What Are The Biggest Challenges For PDF Translators?

Automatic PDF translator is a useful tool for many situations: when you don’t understand a manual in foreign language, when you want to read a foreign language article or small book, when you want to translate a guide for foreign customers, when you don’t have the time nor skills to translate PDF document manually etc. Check our article about suitable situations for machine translation to learn more about the issue.

Although PDF translation is a valid and sometimes even the best choice for certain situations, there are still some challenges related to PDF format that make automatic PDF translation more or less imperfect:

First of all, PDF file is a visual format.
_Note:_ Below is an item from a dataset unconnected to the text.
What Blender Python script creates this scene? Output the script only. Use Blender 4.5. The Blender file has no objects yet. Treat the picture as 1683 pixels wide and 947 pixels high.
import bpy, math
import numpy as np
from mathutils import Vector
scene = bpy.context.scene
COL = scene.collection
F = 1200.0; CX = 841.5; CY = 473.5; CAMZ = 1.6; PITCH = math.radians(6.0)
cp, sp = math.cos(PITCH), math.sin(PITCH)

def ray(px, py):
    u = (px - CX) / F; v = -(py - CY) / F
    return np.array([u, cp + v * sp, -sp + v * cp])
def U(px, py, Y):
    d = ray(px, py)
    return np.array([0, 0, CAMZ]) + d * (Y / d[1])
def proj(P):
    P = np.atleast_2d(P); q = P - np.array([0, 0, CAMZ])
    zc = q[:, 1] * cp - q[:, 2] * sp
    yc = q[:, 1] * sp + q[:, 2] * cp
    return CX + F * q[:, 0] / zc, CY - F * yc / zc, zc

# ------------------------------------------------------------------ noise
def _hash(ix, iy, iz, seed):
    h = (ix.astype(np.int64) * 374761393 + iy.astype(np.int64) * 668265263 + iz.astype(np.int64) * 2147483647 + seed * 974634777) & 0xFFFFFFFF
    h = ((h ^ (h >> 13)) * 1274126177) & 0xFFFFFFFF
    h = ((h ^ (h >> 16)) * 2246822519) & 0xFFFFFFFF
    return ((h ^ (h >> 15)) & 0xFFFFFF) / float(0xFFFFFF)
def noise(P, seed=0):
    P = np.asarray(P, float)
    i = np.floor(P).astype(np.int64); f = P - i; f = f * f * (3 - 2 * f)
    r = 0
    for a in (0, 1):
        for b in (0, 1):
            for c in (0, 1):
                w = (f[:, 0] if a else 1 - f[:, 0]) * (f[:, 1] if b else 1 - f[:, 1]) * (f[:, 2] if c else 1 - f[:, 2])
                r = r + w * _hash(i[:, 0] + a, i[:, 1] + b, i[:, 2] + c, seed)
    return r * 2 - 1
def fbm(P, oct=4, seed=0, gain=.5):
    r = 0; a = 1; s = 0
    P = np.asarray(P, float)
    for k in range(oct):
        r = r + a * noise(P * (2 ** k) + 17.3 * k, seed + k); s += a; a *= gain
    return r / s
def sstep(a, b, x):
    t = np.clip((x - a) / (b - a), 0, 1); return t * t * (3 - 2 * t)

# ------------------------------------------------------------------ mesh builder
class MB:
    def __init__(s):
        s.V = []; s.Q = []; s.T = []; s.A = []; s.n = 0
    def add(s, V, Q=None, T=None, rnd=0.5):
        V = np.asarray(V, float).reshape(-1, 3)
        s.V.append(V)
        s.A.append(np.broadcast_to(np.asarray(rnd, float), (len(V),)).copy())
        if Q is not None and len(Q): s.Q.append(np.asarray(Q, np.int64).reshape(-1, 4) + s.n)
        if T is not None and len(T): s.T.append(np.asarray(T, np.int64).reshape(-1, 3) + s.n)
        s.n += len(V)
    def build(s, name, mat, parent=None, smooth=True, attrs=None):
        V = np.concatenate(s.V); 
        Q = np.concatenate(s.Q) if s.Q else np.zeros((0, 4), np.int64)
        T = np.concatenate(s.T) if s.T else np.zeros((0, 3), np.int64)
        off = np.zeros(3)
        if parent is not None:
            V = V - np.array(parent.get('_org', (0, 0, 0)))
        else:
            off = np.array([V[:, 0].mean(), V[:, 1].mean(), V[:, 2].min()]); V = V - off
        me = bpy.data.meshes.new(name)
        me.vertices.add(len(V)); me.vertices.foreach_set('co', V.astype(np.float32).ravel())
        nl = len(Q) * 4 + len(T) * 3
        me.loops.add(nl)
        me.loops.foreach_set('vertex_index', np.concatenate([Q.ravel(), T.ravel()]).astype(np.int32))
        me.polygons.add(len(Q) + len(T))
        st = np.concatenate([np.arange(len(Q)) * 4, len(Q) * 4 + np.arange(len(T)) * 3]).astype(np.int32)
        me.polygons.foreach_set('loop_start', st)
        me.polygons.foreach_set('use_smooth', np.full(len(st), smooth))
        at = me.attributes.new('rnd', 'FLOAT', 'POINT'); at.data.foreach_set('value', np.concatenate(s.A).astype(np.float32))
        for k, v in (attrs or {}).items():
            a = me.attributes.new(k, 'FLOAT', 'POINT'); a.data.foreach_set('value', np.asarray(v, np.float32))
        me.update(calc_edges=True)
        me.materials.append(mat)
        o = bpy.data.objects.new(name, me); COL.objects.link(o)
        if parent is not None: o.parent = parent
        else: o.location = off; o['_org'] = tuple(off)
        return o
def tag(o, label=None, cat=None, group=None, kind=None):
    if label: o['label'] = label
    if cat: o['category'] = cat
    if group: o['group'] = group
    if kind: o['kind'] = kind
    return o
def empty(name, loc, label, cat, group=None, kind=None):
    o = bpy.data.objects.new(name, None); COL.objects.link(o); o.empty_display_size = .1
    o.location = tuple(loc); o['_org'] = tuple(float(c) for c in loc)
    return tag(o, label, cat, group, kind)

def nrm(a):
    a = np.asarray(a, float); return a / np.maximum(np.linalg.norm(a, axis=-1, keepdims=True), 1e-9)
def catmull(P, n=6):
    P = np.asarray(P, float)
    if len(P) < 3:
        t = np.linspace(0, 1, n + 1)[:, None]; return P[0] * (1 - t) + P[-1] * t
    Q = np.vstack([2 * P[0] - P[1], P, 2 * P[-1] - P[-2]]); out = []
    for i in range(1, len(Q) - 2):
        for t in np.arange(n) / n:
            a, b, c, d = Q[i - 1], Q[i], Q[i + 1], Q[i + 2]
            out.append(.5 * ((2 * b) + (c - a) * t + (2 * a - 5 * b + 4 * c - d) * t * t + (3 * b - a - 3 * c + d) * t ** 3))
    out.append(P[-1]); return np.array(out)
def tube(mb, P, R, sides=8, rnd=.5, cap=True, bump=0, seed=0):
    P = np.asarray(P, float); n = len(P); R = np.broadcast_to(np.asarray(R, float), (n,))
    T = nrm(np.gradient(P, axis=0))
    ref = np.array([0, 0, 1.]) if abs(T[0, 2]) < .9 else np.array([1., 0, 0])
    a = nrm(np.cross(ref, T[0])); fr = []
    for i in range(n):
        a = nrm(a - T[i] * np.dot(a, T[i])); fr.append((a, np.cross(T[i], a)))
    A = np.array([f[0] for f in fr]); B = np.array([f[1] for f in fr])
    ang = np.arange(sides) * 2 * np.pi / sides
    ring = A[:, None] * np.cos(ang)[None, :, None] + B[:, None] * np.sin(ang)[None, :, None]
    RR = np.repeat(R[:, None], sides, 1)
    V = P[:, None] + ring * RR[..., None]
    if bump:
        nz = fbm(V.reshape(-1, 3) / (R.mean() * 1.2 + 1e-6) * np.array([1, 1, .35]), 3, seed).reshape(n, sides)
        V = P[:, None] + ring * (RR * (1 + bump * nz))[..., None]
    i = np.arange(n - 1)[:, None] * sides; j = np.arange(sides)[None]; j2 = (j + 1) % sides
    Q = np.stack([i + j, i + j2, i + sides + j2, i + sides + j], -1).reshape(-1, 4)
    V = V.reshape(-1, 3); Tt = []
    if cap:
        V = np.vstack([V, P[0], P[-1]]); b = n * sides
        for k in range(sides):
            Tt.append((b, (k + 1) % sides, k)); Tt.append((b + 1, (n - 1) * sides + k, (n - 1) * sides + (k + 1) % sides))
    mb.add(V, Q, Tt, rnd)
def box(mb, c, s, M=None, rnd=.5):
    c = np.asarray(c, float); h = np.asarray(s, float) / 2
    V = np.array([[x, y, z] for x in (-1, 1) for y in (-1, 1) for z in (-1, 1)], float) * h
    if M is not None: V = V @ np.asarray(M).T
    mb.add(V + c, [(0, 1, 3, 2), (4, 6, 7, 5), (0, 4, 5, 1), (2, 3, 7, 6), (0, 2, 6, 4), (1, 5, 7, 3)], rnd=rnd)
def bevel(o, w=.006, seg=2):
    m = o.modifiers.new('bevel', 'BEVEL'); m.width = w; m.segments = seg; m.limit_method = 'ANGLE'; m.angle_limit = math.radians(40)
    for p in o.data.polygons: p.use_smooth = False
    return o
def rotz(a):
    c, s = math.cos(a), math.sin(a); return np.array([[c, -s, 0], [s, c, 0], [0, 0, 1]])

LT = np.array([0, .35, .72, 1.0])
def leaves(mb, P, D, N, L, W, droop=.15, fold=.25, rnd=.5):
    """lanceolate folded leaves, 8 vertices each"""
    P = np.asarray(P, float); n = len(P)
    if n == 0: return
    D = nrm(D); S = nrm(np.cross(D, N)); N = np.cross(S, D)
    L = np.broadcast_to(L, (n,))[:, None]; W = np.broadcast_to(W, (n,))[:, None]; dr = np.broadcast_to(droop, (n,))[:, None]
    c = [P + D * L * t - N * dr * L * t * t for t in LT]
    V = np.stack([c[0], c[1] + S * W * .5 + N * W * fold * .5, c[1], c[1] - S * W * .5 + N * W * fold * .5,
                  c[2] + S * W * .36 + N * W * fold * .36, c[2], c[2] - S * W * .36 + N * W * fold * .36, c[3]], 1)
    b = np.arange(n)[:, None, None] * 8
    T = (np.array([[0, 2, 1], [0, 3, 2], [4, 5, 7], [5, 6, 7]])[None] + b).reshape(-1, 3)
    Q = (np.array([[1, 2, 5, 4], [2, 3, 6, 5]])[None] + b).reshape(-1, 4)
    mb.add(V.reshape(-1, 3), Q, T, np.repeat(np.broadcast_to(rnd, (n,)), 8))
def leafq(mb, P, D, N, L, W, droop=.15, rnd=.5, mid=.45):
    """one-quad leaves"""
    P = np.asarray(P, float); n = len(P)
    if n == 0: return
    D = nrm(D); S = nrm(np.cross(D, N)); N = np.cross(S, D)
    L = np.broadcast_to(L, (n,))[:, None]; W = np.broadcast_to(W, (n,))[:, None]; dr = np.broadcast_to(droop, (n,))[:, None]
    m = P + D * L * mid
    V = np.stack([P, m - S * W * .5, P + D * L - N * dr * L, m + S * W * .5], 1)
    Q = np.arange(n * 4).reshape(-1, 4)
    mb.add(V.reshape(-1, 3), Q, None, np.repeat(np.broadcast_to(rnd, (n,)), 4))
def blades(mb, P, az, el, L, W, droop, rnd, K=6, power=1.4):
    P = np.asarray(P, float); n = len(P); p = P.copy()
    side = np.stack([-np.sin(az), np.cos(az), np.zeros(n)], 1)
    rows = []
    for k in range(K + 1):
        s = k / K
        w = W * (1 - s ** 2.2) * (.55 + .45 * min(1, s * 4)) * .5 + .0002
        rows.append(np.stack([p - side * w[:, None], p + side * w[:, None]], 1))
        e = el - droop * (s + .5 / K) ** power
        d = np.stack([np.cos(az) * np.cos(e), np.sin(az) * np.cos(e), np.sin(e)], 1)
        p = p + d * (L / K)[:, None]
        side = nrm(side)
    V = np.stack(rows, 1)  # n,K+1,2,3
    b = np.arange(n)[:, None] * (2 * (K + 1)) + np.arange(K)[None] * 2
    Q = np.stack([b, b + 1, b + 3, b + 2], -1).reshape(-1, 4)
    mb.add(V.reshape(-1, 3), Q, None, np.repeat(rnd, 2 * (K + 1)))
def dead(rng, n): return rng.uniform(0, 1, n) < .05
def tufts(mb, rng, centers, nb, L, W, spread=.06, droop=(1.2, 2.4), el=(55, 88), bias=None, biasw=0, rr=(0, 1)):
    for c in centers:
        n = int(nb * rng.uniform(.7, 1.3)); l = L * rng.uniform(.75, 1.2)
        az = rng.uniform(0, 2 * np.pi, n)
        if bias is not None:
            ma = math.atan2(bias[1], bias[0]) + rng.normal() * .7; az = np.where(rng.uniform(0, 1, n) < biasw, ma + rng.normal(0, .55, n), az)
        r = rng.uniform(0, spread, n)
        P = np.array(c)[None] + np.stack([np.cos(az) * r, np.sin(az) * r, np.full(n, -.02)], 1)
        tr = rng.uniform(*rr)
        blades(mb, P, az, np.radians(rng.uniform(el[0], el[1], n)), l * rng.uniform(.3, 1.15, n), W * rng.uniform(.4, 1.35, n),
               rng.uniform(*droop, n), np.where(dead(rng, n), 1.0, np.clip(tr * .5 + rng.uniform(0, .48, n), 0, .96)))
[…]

Every PDF file have its own layout and it’s a great format for documents which have images and charts. We all know how sophisticated and simple it is to read a document in PDF format. The challenge is that most PDF documents which contain images and tables include some references from text to these visual elements. If the automatic PDF translator represent the translated text without images, it is very difficult to see “the big picture”. The correct layout is crucial especially with all sorts of manuals and user guides. Thus, the first challenge is to preserve the layout.

Another challenge is closely related to the first one. Images and charts in PDF files are stored differently than the actual text. While it is no problem for a PDF translator to recognise the text, it is basically impossible to identify any text within the visual elements. This means that those pieces of text won’t be translated. Likewise, scanned files are like one huge, untranslatable image to PDF translators. The second challenge is to identify as much text as possible in a PDF document.
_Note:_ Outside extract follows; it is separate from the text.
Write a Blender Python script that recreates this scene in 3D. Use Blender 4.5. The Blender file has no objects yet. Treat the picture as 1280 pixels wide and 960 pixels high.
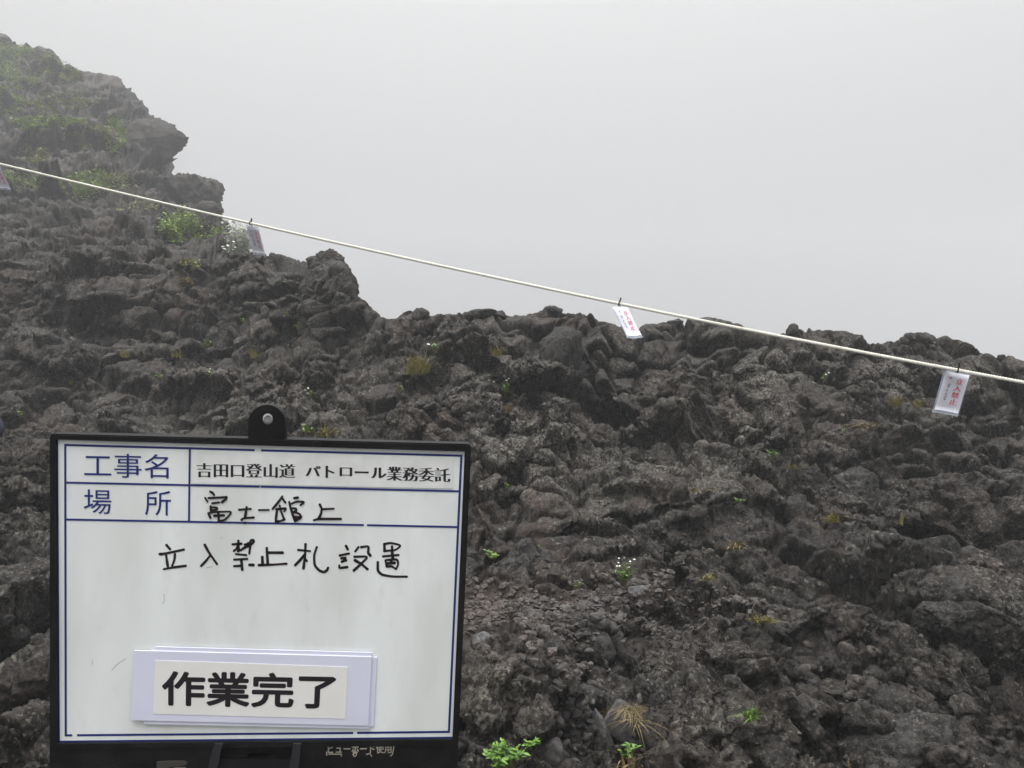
import bpy, bmesh, math, random
import numpy as np
from mathutils import Matrix, Vector

S = bpy.context.scene
C = S.collection
random.seed(7)
RNG = np.random.default_rng(11)

# ------------------------------------------------------------------ camera
F = 925.0                       # focal length in pixels of the 1280 px wide photograph
PITCH = math.radians(3.0)
CAMZ = 1.5
cam_d = bpy.data.cameras.new('camera')
cam_d.sensor_width = 36.0
cam_d.lens = 36.0 * F / 1280.0
cam_d.clip_start = 0.05
cam_d.clip_end = 2000.0
cam = bpy.data.objects.new('camera', cam_d)
C.objects.link(cam)
cam.location = (0, 0, CAMZ)
cam.rotation_euler = (math.radians(90) + PITCH, 0, 0)
S.camera = cam

# ------------------------------------------------------------------ sky, sun, exposure
HAZE = 0.0036
SUN_EL, SUN_AZ = math.radians(65), math.radians(195)     # high, behind the camera, behind cloud
w = bpy.data.worlds.new('World')
S.world = w
w.use_nodes = True
nt = w.node_tree
nt.nodes.clear()
N = nt.nodes.new
sky = N('ShaderNodeTexSky')
sky.sky_type = 'NISHITA'
sky.sun_disc = False
sky.sun_elevation = SUN_EL
sky.sun_rotation = SUN_AZ
sky.dust_density = 6.0
sky.air_density = 1.0
grey = N('ShaderNodeRGBToBW')
tc = N('ShaderNodeTexCoord')
sep = N('ShaderNodeSeparateXYZ')
# overcast luminance: brighter overhead than at the horizon
ramp = N('ShaderNodeValToRGB')
ramp.color_ramp.elements[0].position = 0.0
ramp.color_ramp.elements[0].color = (0.24, 0.24, 0.25, 1)
ramp.color_ramp.elements[1].position = 1.0
ramp.color_ramp.elements[1].color = (3.20, 3.24, 3.32, 1)
e = ramp.color_ramp.elements.new(0.5); e.color = (0.205, 0.205, 0.209, 1)
e = ramp.color_ramp.elements.new(0.60); e.color = (0.285, 0.285, 0.289, 1)
e = ramp.color_ramp.elements.new(0.75); e.color = (0.555, 0.555, 0.558, 1)
e = ramp.color_ramp.elements.new(0.84); e.color = (1.60, 1.615, 1.64, 1)
mul = N('ShaderNodeMath'); mul.operation = 'MULTIPLY_ADD'
mul.inputs[1].default_value = 0.5; mul.inputs[2].default_value = 0.5
mixs = N('ShaderNodeMix'); mixs.data_type = 'RGBA'
mixs.inputs['Factor'].default_value = 0.88
scl = N('ShaderNodeVectorMath'); scl.operation = 'SCALE'
scl.inputs['Scale'].default_value = 9.0
bg = N('ShaderNodeBackground')
bg.inputs['Strength'].default_value = 0.15
wo = N('ShaderNodeOutputWorld')
L = nt.links.new
L(tc.outputs['Generated'], sep.inputs[0])
L(sep.outputs['Z'], mul.inputs[0])
L(mul.outputs[0], ramp.inputs[0])
L(ramp.outputs['Color'], scl.inputs[0])
L(sky.outputs['Color'], grey.inputs[0])
L(grey.outputs[0], mixs.inputs['A'])
L(scl.outputs[0], mixs.inputs['B'])
L(mixs.outputs['Result'], bg.inputs['Color'])
L(bg.outputs[0], wo.inputs['Surface'])

sun_d = bpy.data.lights.new('sun', 'SUN')
sun_d.energy = 2.0
sun_d.angle = math.radians(35)
sun_d.color = (1.0, 0.97, 0.93)
sun = bpy.data.objects.new('sun', sun_d)
C.objects.link(sun)
sdir = Vector((math.sin(SUN_AZ) * math.cos(SUN_EL), math.cos(SUN_AZ) * math.cos(SUN_EL), math.sin(SUN_EL)))
sun.rotation_euler = (-sdir).to_track_quat('-Z', 'Y').to_euler()

S.view_settings.view_transform = 'Standard'
S.view_settings.look = 'None'
S.view_settings.exposure = 0.15
S.view_settings.gamma = 1.0
S.view_settings.use_curve_mapping = False
S.render.engine = 'CYCLES'
S.cycles.use_denoising = True
S.cycles.max_bounces = 6
S.cycles.diffuse_bounces = 3
S.cycles.volume_bounces = 1
S.cycles.use_adaptive_sampling = True
S.cycles.adaptive_threshold = 0.01


# ------------------------------------------------------------------ pixel <-> world
CP, SP = math.cos(PITCH), math.sin(PITCH)


def unproj(u, v, d):
    """point on the ray of pixel (u, v) at depth d (arrays or floats)"""
    X = (u - 640.0) / F * d
    Y = -(v - 480.0) / F * d
    return np.stack(np.broadcast_arrays(X, d * CP - Y * SP, CAMZ + d * SP + Y * CP), -1)


def proj(P):
    x, y, z = P[..., 0], P[..., 1], P[..., 2] - CAMZ
    d = y * CP + z * SP
    Y = -y * SP + z * CP
    return 640.0 + F * x / d, 480.0 - F * Y / d, d


# ------------------------------------------------------------------ noise (numpy)
def _hash(ix, iy, iz, seed):
    h = (ix.astype(np.uint32) * np.uint32(374761393) + iy.astype(np.uint32) * np.uint32(668265263)
         + iz.astype(np.uint32) * np.uint32(2246822519) + np.uint32(seed * 3266489917 & 0xffffffff))
    h = (h ^ (h >> np.uint32(13))) * np.uint32(1274126177)
    h = (h ^ (h >> np.uint32(16))) * np.uint32(2654435761)
    return h ^ (h >> np.uint32(15))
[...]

Thirdly PDF file handles some fonts differently than others. This causes harm to PDF translators because all fonts don’t follow any universal encoding. If the font is encoded in the PDF file in a proprietary way, PDF translators cannot “understand” the text. This happens even with Acrobat Reader sometimes; the text displays correctly but when copying it to clipboard, the text becomes nonsense. Thus the third challenge is to cope with all the fonts, and there really are many of them!

Fourthly any PDF file can be secured or locked by the person who has created the PDF document. Naturally it is reasonable to give a change to secure one’s own intellectual output from any possible misuse. PDF translators are not meant to be used to violate any legal rights, and thus those locked files cannot be translated. Even if the document is not locked, you should always pay attention to this issue of copyright. In most cases it is OK to translate for your own use if you don’t try to benefit commercially or take advantage of the translation without proper permissions. Anyway all the moral issues are on the people’s responsibility and from the PDF translators’ point of view, the fourth challenge is to respect all the security features in PDF documents.

These are the most common challenges related to PDF files. As a summary, it can be said that PDF is not the easiest format for automatic translators. Luckily there are also more advanced PDF translators available and together with constantly developed machine translation, which can already produce good quality, they are very handy tools for most PDF documents.